------ Given information ------

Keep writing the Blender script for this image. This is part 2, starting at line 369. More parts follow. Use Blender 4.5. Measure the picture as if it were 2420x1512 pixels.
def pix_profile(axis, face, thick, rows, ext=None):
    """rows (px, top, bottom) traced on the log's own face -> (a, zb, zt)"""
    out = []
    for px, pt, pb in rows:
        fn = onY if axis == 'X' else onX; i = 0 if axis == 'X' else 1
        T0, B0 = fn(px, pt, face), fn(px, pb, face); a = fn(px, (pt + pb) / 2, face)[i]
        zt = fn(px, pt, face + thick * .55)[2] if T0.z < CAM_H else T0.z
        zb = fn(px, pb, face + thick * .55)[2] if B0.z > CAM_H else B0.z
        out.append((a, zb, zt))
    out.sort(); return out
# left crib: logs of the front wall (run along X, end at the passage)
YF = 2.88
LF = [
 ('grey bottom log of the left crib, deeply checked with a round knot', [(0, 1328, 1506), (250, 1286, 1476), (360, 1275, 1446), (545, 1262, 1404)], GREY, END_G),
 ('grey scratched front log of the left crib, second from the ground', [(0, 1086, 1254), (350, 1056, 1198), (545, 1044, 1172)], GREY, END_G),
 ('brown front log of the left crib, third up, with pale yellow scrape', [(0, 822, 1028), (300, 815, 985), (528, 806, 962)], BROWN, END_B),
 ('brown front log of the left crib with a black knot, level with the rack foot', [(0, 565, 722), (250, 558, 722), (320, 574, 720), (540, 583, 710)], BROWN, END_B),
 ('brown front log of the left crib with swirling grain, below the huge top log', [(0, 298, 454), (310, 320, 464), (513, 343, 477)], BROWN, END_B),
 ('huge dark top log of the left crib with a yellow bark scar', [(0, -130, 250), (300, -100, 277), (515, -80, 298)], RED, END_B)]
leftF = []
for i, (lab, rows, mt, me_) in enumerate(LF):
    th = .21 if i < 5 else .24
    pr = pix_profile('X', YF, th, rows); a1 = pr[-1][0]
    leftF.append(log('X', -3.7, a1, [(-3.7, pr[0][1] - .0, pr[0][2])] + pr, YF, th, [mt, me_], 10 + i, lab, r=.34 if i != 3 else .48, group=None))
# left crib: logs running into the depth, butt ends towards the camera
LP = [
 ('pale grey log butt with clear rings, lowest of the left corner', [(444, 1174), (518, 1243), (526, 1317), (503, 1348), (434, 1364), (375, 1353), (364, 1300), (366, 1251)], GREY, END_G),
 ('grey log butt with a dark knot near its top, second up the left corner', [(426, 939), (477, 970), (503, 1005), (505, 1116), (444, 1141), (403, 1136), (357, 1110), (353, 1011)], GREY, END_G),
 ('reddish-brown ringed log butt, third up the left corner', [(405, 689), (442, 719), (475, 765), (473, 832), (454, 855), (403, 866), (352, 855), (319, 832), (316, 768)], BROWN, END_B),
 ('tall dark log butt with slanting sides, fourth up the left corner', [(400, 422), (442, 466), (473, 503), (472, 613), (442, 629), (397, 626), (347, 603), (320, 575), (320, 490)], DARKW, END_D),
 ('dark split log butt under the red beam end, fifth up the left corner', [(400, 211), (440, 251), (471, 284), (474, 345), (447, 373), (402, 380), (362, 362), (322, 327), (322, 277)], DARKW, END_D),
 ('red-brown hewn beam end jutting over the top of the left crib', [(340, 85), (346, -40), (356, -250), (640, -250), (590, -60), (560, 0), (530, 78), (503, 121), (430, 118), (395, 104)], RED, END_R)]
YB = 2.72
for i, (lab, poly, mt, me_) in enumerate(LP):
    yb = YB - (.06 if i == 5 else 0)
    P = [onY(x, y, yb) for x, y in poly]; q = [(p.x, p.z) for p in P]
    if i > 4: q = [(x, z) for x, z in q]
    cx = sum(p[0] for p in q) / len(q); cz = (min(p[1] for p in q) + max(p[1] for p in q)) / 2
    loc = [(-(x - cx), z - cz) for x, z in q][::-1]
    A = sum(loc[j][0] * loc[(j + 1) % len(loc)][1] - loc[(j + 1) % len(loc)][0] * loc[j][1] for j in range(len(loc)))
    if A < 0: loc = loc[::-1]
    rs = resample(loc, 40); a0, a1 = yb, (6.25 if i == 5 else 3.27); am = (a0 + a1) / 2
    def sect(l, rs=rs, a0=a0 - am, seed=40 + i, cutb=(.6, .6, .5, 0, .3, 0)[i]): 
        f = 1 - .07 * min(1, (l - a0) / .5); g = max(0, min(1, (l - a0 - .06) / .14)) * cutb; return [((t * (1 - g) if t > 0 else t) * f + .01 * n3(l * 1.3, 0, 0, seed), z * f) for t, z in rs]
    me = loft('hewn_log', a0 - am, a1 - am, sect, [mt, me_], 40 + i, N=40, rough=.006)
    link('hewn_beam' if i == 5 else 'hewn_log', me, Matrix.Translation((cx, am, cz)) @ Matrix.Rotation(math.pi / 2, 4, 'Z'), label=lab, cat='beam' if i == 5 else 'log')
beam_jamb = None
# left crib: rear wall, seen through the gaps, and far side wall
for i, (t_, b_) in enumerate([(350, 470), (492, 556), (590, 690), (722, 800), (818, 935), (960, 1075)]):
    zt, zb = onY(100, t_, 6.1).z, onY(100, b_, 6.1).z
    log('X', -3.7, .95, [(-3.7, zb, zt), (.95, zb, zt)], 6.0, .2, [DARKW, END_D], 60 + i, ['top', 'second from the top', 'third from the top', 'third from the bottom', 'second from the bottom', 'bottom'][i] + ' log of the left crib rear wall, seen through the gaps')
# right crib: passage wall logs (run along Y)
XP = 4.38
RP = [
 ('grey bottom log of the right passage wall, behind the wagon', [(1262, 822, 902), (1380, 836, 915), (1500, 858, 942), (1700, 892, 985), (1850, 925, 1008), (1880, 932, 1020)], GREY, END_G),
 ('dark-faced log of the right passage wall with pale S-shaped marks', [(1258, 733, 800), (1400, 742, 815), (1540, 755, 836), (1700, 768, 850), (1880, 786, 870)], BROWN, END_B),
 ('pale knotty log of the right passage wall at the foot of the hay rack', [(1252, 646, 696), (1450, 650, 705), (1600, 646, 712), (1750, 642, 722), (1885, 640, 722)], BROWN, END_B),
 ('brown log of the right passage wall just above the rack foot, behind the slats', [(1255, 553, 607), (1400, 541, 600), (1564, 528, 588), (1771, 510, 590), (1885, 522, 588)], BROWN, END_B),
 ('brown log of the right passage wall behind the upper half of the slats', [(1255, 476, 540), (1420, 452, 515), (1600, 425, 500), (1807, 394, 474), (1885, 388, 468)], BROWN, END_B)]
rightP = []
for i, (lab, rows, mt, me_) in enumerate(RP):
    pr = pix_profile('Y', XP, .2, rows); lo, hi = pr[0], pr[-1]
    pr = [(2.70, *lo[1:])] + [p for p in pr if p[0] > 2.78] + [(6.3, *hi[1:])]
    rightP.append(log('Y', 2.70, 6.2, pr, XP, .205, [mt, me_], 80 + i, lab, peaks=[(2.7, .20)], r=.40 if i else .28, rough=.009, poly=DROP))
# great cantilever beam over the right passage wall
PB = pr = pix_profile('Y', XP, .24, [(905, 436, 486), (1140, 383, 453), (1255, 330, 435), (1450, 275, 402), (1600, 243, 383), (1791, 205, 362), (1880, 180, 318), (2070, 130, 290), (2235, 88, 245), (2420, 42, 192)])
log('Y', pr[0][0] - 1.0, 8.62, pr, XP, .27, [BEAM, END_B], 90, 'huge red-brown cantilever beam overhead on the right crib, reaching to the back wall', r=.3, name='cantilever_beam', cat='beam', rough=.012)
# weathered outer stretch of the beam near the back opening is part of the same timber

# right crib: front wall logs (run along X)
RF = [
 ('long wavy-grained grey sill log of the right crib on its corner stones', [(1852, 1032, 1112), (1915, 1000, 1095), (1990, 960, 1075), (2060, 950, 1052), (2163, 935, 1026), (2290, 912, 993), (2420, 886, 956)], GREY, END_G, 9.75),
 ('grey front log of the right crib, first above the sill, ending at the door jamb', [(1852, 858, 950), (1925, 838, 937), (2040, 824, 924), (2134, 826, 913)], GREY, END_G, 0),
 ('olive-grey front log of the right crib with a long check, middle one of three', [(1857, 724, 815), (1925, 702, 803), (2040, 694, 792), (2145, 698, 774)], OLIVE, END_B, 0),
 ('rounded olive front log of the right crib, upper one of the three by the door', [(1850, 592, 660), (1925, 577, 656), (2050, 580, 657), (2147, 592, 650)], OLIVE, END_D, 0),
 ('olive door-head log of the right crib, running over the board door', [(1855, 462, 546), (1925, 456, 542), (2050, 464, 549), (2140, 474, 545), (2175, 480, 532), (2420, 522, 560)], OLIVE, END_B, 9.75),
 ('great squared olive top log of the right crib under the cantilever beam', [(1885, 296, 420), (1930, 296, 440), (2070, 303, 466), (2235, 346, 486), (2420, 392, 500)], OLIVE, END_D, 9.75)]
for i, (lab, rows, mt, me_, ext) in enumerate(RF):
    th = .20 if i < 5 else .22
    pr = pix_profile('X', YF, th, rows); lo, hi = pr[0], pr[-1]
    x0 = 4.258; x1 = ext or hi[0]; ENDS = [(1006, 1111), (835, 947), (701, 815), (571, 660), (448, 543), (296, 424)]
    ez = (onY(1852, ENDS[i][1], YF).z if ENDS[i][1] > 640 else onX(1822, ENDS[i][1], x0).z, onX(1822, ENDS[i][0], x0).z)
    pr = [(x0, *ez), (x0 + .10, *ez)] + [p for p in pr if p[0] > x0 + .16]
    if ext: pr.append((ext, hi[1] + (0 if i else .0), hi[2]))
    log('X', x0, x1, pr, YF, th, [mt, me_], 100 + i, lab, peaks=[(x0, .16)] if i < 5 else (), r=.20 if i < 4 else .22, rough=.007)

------

What to do: Your answer should be one number: how many lines of the listing include the word "part".

Written answer: 2